Recently, we did a workout. I felt... really good throughout the entire thing (5k tempo). My heart rate was low, it was low 40s (my theory is this blocks out my pain/fatigue). Instead of feeling really proud of myself (I wasn't too far off my PR), I felt kinda frustrated/annoyed. It didn't even feel much like a workout. I felt like I was going fast but I wasn't hurting like I thought I would. The reason I felt so frustrated was that I felt like I could've gone faster last race. During the workout, I kept trying to justify how each pace felt and prove to myself that I could not have actually gone faster last race and that I truly did give it all I had (sounds silly, I know). Last race my watch also said I ran considerably more than actual race distance so now I'm beating myself up about how I ran further (which I probably did, but definitely not by that much). It sucks because 2 months ago I would have been on here ranting about how I felt like crap during a workout and wanted to quit because I was slow. I can't win.
I feel like my whole life revolves around running.
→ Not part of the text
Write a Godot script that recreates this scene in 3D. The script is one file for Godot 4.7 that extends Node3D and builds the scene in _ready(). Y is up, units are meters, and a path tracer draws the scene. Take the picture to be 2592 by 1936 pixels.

I'm towards the back of the pack on my college XC team, so there's no pressure for me to score or anything. The pressure comes from myself. I've actually PR'd more than I ever thought I would in the 5k and have had a great season. I couldn't have asked for a better team. But now for this last race I'm worried I won't feel as good as I felt today. Every little ache and pain I feel drives me insane and I freak out about what to eat a couple days up before a race and how much sleep I'm getting.
Any advice about a change in mindset would help.